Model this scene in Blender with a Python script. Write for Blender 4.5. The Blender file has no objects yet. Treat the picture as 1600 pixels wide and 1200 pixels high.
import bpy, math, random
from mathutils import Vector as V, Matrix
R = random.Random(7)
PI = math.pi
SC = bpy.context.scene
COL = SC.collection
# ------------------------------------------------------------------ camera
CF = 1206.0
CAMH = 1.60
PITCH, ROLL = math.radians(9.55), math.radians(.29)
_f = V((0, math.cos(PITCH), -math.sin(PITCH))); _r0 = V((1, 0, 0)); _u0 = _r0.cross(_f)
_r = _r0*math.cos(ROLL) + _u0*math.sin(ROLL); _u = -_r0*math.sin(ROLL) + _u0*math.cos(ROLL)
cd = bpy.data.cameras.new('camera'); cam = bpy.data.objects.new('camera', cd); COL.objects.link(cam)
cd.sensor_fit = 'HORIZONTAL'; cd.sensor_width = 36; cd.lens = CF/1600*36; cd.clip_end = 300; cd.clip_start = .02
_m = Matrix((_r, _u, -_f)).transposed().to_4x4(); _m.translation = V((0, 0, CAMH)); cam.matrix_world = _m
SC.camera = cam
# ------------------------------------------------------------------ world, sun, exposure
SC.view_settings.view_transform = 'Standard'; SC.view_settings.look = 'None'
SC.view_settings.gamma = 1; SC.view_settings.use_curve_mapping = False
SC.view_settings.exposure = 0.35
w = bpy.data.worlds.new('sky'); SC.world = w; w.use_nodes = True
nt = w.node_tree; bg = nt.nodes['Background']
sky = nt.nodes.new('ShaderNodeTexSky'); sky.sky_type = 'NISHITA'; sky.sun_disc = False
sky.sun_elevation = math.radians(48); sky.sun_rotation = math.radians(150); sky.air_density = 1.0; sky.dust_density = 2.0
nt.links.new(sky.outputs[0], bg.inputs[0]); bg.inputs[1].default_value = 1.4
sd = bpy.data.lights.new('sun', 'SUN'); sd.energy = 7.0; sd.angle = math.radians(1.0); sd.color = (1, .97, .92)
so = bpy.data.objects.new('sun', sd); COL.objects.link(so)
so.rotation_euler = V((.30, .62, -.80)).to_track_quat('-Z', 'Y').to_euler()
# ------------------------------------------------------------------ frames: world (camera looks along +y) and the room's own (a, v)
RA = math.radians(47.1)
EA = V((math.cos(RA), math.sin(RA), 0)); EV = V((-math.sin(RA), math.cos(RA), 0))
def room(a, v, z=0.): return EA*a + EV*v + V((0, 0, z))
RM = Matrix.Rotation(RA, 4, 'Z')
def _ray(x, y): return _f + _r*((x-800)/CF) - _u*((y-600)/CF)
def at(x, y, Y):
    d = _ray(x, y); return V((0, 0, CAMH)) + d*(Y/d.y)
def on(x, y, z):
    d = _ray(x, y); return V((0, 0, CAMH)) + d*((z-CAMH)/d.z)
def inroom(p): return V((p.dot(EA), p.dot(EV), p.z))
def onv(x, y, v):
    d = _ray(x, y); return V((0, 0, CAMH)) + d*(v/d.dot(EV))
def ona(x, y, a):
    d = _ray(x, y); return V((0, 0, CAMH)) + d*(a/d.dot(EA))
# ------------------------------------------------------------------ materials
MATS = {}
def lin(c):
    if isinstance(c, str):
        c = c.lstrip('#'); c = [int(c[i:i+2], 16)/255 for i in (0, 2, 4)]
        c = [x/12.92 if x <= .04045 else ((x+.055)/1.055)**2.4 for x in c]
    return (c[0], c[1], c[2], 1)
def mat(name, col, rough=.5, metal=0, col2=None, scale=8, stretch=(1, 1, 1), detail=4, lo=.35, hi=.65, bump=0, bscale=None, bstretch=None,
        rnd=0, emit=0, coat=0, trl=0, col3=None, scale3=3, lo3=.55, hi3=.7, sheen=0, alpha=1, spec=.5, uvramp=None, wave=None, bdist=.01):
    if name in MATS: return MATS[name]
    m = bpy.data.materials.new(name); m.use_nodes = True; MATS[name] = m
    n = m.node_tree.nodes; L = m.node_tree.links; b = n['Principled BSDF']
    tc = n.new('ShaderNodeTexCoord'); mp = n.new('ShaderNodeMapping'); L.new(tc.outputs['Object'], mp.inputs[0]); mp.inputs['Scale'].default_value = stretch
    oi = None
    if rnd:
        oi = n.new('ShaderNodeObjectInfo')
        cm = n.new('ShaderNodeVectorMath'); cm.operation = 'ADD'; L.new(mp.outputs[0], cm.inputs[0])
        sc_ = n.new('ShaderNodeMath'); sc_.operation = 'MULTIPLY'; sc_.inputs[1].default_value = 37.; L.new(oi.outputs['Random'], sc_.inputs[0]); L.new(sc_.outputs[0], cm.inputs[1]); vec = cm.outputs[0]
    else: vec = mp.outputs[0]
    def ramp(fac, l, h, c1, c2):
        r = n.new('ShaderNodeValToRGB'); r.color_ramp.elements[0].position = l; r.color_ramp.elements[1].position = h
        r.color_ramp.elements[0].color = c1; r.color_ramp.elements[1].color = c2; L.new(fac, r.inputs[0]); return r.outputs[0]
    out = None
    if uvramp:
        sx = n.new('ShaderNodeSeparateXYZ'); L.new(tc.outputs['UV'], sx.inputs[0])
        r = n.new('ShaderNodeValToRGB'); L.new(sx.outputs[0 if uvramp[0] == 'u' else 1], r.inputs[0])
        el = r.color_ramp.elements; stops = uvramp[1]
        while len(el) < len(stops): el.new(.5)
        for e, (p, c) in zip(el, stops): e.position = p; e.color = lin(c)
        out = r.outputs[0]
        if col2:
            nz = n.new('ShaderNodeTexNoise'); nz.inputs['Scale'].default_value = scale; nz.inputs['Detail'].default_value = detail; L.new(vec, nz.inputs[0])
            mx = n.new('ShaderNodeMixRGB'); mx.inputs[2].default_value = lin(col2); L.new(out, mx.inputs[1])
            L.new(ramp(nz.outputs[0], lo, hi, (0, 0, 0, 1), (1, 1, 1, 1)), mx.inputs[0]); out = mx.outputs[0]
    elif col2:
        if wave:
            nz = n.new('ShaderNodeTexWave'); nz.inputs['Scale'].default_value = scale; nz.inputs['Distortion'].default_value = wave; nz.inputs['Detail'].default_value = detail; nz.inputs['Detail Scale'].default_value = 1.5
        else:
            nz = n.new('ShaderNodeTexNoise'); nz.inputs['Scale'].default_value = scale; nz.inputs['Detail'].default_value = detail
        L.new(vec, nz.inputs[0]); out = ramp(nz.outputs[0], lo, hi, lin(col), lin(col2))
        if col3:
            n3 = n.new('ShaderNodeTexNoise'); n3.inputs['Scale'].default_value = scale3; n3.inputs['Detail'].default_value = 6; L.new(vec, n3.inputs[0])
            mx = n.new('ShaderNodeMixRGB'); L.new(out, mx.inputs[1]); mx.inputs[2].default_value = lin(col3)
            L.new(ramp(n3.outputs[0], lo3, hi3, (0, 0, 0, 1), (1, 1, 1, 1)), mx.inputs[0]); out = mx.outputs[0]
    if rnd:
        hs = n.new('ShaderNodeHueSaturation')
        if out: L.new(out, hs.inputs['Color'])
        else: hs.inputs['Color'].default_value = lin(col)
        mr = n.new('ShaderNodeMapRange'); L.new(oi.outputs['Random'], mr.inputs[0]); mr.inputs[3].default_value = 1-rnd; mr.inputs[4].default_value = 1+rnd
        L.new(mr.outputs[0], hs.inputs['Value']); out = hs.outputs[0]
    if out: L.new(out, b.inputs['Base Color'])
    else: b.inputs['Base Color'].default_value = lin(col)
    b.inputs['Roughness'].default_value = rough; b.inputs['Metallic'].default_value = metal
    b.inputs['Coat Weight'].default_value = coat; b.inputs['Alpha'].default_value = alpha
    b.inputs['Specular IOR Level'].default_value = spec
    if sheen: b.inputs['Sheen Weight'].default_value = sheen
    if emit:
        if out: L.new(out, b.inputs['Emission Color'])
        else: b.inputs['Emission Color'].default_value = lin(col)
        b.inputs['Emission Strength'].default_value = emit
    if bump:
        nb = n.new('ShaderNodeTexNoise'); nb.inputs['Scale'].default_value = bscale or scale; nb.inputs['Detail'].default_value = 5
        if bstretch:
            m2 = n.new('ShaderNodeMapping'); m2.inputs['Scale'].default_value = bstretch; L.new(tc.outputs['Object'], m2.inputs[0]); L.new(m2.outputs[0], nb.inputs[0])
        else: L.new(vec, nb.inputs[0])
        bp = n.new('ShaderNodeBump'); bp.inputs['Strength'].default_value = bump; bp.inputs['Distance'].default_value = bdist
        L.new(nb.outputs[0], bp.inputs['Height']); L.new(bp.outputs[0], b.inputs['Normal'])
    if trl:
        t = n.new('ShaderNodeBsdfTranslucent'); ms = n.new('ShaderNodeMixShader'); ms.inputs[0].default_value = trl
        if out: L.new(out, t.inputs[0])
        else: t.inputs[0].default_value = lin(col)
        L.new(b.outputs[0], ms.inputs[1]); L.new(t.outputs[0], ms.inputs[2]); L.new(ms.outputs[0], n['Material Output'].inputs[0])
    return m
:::
Set exercise >> Wherever "objects" shows up in a line, copy that line.

Full response >>
Model this scene in Blender with a Python script. Write for Blender 4.5. The Blender file has no objects yet. Treat the picture as 1600 pixels wide and 1200 pixels high.
cd = bpy.data.cameras.new('camera'); cam = bpy.data.objects.new('camera', cd); COL.objects.link(cam)
so = bpy.data.objects.new('sun', sd); COL.objects.link(so)